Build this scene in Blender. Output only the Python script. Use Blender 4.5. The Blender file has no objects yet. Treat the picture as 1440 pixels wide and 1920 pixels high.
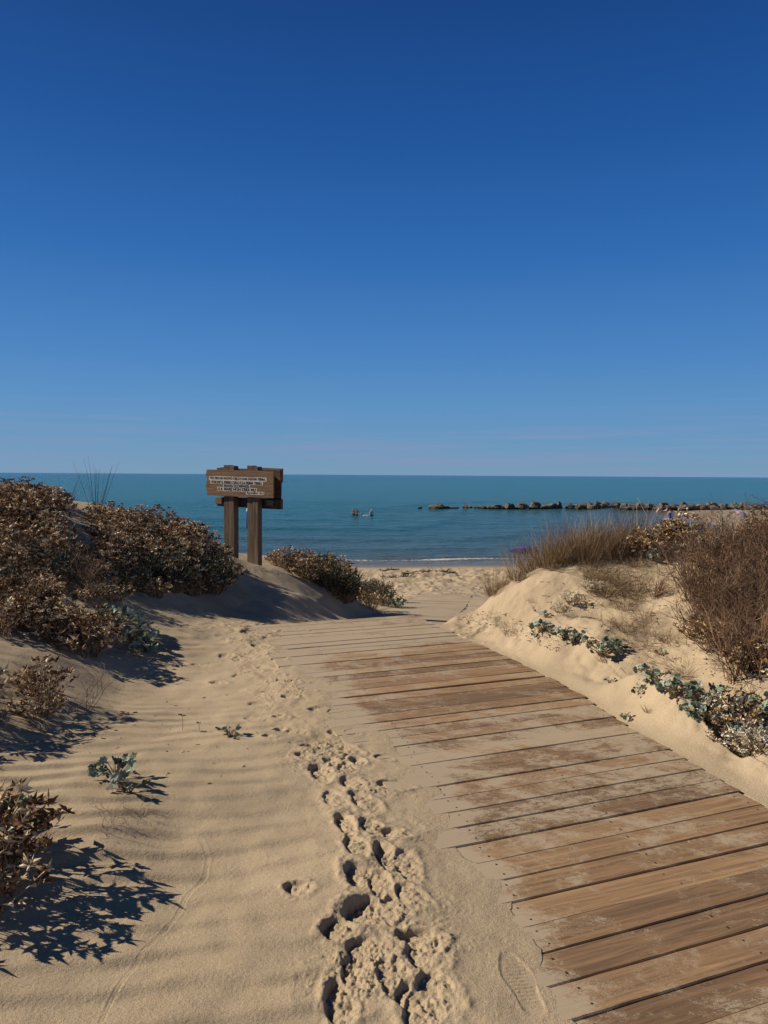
import bpy, bmesh, math, random
import numpy as np
from mathutils import Vector, Matrix, Euler, Quaternion
random.seed(7); RNG = np.random.default_rng(7)
R = math.radians
S = bpy.context.scene
COL = S.collection

# ------------------------------------------------------------------ camera
FPX = 1400.0                      # focal length in pixels of a 1440 x 1920 frame
roll = R(.36); pitch = math.atan(69.5/FPX)
cR = np.array([math.cos(roll), 0, math.sin(roll)])
f0 = np.array([0, math.cos(pitch), -math.sin(pitch)])
cF = f0 - cR*f0.dot(cR); cF /= np.linalg.norm(cF)
cU = np.cross(cR, cF)
cam = bpy.data.objects.new('camera', bpy.data.cameras.new('camera'))
COL.objects.link(cam); S.camera = cam
cam.matrix_world = Matrix(((cR[0], cU[0], -cF[0], 0), (cR[1], cU[1], -cF[1], 0), (cR[2], cU[2], -cF[2], 0), (0, 0, 0, 1)))
cam.data.sensor_fit = 'VERTICAL'; cam.data.sensor_height = 36; cam.data.lens = 36*FPX/1920
cam.data.clip_start = .05; cam.data.clip_end = 100000

# ------------------------------------------------------------------ light
SUN_EL = R(34); SUN_AZ = R(9)            # azimuth: from -X turned towards +Y
sdir = Vector((-math.cos(SUN_AZ)*math.cos(SUN_EL), math.sin(SUN_AZ)*math.cos(SUN_EL), math.sin(SUN_EL)))
sun = bpy.data.lights.new('sun', 'SUN'); sun.energy = 5.0; sun.angle = R(.5); sun.color = (1, .915, .78)
so = bpy.data.objects.new('sun', sun); COL.objects.link(so)
so.rotation_euler = sdir.to_track_quat('Z', 'Y').to_euler(); so.location = (-20, 5, 20)
W = bpy.data.worlds.new('World'); S.world = W; W.use_nodes = True
nt = W.node_tree; nt.nodes.clear()
def wn(t, **k):
    n = nt.nodes.new(t)
    for a, b in k.items(): setattr(n, a, b)
    return n
sky = wn('ShaderNodeTexSky', sky_type='NISHITA', sun_disc=False, sun_elevation=SUN_EL,
         sun_rotation=math.atan2(sdir.x, sdir.y), altitude=0, air_density=.8, dust_density=.1, ozone_density=3)
bg = wn('ShaderNodeBackground'); bg.inputs[1].default_value = .078
out = wn('ShaderNodeOutputWorld')
# clear deep blue air: elevation ramp blended with the sky texture
def s2l(c): return tuple(((q/255+.055)/1.055)**2.4/.085 for q in c)
el = wn('ShaderNodeValToRGB')
_st = [(0, (112, 151, 183)), (.03, (104, 149, 188)), (.09, (90, 143, 194)), (.16, (71, 129, 192)), (.27, (46, 107, 178)), (.40, (28, 84, 156)), (.53, (19, 65, 130)), (.72, (13, 30, 56)), (1, (12, 22, 36))]
while len(el.color_ramp.elements) < len(_st): el.color_ramp.elements.new(.5)
for e_, (p_, c_) in zip(el.color_ramp.elements, _st): e_.position = p_; e_.color = (*s2l(c_), 1)
smix = wn('ShaderNodeMix', data_type='RGBA'); smix.inputs[0].default_value = .93
# faint streaks of far cloud just above the horizon
tc = wn('ShaderNodeTexCoord'); mp = wn('ShaderNodeMapping'); mp.inputs['Scale'].default_value = (2.2, 2.2, 60)
nz = wn('ShaderNodeTexNoise'); nz.inputs['Scale'].default_value = 2.0; nz.inputs['Detail'].default_value = 5
rmp = wn('ShaderNodeValToRGB'); rmp.color_ramp.elements[0].position = .46; rmp.color_ramp.elements[1].position = .68
sep = wn('ShaderNodeSeparateXYZ'); band = wn('ShaderNodeMapRange', interpolation_type='SMOOTHSTEP')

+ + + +

#### What is being asked:
Pick out the lines that have the word "pixels". Copy them all.

#### Full response:
Build this scene in Blender. Output only the Python script. Use Blender 4.5. The Blender file has no objects yet. Treat the picture as 1440 pixels wide and 1920 pixels high.
FPX = 1400.0                      # focal length in pixels of a 1440 x 1920 frame